▶ _EXERCISE DETAILS_: Write out the listing beneath this instruction in its entirety, exactly as it reads.

##### STORED DATA

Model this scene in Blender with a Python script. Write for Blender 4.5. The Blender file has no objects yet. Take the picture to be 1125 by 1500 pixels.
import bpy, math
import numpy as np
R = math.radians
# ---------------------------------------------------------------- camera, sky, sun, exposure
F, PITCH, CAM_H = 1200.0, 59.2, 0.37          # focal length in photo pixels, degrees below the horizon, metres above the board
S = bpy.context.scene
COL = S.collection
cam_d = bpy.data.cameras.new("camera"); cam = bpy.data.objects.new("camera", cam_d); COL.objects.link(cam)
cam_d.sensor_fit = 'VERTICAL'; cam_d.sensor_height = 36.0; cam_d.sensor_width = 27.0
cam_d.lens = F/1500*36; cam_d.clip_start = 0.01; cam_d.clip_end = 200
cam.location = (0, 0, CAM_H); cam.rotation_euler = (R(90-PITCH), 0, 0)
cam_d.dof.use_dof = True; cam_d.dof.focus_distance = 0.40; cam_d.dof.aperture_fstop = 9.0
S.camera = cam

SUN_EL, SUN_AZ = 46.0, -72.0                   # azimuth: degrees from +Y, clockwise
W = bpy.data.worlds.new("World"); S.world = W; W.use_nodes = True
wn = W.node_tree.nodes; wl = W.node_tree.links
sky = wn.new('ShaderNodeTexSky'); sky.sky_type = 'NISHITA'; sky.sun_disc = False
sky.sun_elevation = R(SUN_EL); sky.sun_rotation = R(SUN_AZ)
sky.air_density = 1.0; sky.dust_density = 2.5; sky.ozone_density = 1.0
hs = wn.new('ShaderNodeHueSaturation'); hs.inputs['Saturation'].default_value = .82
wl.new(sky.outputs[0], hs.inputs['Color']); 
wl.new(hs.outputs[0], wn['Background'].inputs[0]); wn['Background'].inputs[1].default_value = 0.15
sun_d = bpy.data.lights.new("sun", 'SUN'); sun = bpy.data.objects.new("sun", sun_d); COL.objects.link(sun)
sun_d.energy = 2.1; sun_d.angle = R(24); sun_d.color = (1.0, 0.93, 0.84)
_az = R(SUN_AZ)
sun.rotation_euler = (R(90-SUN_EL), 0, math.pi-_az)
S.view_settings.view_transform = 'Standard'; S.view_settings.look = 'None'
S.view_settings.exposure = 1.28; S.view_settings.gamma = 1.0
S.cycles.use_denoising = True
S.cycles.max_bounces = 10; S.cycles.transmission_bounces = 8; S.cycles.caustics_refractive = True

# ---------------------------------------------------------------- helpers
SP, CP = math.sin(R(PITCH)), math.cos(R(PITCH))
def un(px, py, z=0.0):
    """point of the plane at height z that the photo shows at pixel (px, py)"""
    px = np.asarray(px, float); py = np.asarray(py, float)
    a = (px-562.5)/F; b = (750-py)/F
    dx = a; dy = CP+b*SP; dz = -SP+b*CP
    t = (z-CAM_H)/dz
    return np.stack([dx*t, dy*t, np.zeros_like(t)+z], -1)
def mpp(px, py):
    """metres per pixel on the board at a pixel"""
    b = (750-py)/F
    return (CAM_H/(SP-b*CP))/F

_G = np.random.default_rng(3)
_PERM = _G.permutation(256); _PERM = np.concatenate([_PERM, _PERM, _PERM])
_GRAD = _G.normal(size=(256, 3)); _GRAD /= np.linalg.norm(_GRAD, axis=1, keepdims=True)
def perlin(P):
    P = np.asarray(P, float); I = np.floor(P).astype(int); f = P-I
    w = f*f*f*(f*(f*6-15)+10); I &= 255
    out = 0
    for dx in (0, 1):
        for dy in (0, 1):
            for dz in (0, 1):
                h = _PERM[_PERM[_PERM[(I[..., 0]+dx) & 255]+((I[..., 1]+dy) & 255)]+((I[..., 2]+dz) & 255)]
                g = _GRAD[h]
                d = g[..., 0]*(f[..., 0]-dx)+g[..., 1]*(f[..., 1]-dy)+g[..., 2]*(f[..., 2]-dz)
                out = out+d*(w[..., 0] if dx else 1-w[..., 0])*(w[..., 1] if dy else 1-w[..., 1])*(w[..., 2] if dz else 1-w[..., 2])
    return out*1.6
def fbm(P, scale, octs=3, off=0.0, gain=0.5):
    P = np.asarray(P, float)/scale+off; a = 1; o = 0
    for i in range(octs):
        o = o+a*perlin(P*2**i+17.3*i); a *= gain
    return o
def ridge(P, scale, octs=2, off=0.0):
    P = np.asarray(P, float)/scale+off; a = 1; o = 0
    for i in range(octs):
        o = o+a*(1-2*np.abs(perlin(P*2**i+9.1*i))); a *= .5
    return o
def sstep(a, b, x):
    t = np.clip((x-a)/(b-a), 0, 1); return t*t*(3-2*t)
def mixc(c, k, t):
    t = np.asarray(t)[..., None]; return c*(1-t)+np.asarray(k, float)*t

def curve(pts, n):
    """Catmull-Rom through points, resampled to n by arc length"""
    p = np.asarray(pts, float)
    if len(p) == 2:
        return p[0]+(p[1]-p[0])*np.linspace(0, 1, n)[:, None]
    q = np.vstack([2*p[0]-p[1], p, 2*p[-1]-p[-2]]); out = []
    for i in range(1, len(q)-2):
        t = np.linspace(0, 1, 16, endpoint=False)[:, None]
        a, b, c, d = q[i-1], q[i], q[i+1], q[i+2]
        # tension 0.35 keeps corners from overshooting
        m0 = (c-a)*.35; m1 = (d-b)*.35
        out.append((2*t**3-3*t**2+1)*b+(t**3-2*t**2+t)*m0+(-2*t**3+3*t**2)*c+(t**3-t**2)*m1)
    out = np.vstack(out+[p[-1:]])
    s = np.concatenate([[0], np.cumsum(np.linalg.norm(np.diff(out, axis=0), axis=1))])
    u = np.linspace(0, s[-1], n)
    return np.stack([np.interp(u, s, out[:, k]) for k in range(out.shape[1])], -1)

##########

▶ _TASK SOLUTION_:
Model this scene in Blender with a Python script. Write for Blender 4.5. The Blender file has no objects yet. Take the picture to be 1125 by 1500 pixels.
import bpy, math
import numpy as np
R = math.radians
# ---------------------------------------------------------------- camera, sky, sun, exposure
F, PITCH, CAM_H = 1200.0, 59.2, 0.37          # focal length in photo pixels, degrees below the horizon, metres above the board
S = bpy.context.scene
COL = S.collection
cam_d = bpy.data.cameras.new("camera"); cam = bpy.data.objects.new("camera", cam_d); COL.objects.link(cam)
cam_d.sensor_fit = 'VERTICAL'; cam_d.sensor_height = 36.0; cam_d.sensor_width = 27.0
cam_d.lens = F/1500*36; cam_d.clip_start = 0.01; cam_d.clip_end = 200
cam.location = (0, 0, CAM_H); cam.rotation_euler = (R(90-PITCH), 0, 0)
cam_d.dof.use_dof = True; cam_d.dof.focus_distance = 0.40; cam_d.dof.aperture_fstop = 9.0
S.camera = cam

SUN_EL, SUN_AZ = 46.0, -72.0                   # azimuth: degrees from +Y, clockwise
W = bpy.data.worlds.new("World"); S.world = W; W.use_nodes = True
wn = W.node_tree.nodes; wl = W.node_tree.links
sky = wn.new('ShaderNodeTexSky'); sky.sky_type = 'NISHITA'; sky.sun_disc = False
sky.sun_elevation = R(SUN_EL); sky.sun_rotation = R(SUN_AZ)
sky.air_density = 1.0; sky.dust_density = 2.5; sky.ozone_density = 1.0
hs = wn.new('ShaderNodeHueSaturation'); hs.inputs['Saturation'].default_value = .82
wl.new(sky.outputs[0], hs.inputs['Color']); 
wl.new(hs.outputs[0], wn['Background'].inputs[0]); wn['Background'].inputs[1].default_value = 0.15
sun_d = bpy.data.lights.new("sun", 'SUN'); sun = bpy.data.objects.new("sun", sun_d); COL.objects.link(sun)
sun_d.energy = 2.1; sun_d.angle = R(24); sun_d.color = (1.0, 0.93, 0.84)
_az = R(SUN_AZ)
sun.rotation_euler = (R(90-SUN_EL), 0, math.pi-_az)
S.view_settings.view_transform = 'Standard'; S.view_settings.look = 'None'
S.view_settings.exposure = 1.28; S.view_settings.gamma = 1.0
S.cycles.use_denoising = True
S.cycles.max_bounces = 10; S.cycles.transmission_bounces = 8; S.cycles.caustics_refractive = True

# ---------------------------------------------------------------- helpers
SP, CP = math.sin(R(PITCH)), math.cos(R(PITCH))
def un(px, py, z=0.0):
    """point of the plane at height z that the photo shows at pixel (px, py)"""
    px = np.asarray(px, float); py = np.asarray(py, float)
    a = (px-562.5)/F; b = (750-py)/F
    dx = a; dy = CP+b*SP; dz = -SP+b*CP
    t = (z-CAM_H)/dz
    return np.stack([dx*t, dy*t, np.zeros_like(t)+z], -1)
def mpp(px, py):
    """metres per pixel on the board at a pixel"""
    b = (750-py)/F
    return (CAM_H/(SP-b*CP))/F

_G = np.random.default_rng(3)
_PERM = _G.permutation(256); _PERM = np.concatenate([_PERM, _PERM, _PERM])
_GRAD = _G.normal(size=(256, 3)); _GRAD /= np.linalg.norm(_GRAD, axis=1, keepdims=True)
def perlin(P):
    P = np.asarray(P, float); I = np.floor(P).astype(int); f = P-I
    w = f*f*f*(f*(f*6-15)+10); I &= 255
    out = 0
    for dx in (0, 1):
        for dy in (0, 1):
            for dz in (0, 1):
                h = _PERM[_PERM[_PERM[(I[..., 0]+dx) & 255]+((I[..., 1]+dy) & 255)]+((I[..., 2]+dz) & 255)]
                g = _GRAD[h]
                d = g[..., 0]*(f[..., 0]-dx)+g[..., 1]*(f[..., 1]-dy)+g[..., 2]*(f[..., 2]-dz)
                out = out+d*(w[..., 0] if dx else 1-w[..., 0])*(w[..., 1] if dy else 1-w[..., 1])*(w[..., 2] if dz else 1-w[..., 2])
    return out*1.6
def fbm(P, scale, octs=3, off=0.0, gain=0.5):
    P = np.asarray(P, float)/scale+off; a = 1; o = 0
    for i in range(octs):
        o = o+a*perlin(P*2**i+17.3*i); a *= gain
    return o
def ridge(P, scale, octs=2, off=0.0):
    P = np.asarray(P, float)/scale+off; a = 1; o = 0
    for i in range(octs):
        o = o+a*(1-2*np.abs(perlin(P*2**i+9.1*i))); a *= .5
    return o
def sstep(a, b, x):
    t = np.clip((x-a)/(b-a), 0, 1); return t*t*(3-2*t)
def mixc(c, k, t):
    t = np.asarray(t)[..., None]; return c*(1-t)+np.asarray(k, float)*t

def curve(pts, n):
    """Catmull-Rom through points, resampled to n by arc length"""
    p = np.asarray(pts, float)
    if len(p) == 2:
        return p[0]+(p[1]-p[0])*np.linspace(0, 1, n)[:, None]
    q = np.vstack([2*p[0]-p[1], p, 2*p[-1]-p[-2]]); out = []
    for i in range(1, len(q)-2):
        t = np.linspace(0, 1, 16, endpoint=False)[:, None]
        a, b, c, d = q[i-1], q[i], q[i+1], q[i+2]
        # tension 0.35 keeps corners from overshooting
        m0 = (c-a)*.35; m1 = (d-b)*.35
        out.append((2*t**3-3*t**2+1)*b+(t**3-2*t**2+t)*m0+(-2*t**3+3*t**2)*c+(t**3-t**2)*m1)
    out = np.vstack(out+[p[-1:]])
    s = np.concatenate([[0], np.cumsum(np.linalg.norm(np.diff(out, axis=0), axis=1))])
    u = np.linspace(0, s[-1], n)
    return np.stack([np.interp(u, s, out[:, k]) for k in range(out.shape[1])], -1)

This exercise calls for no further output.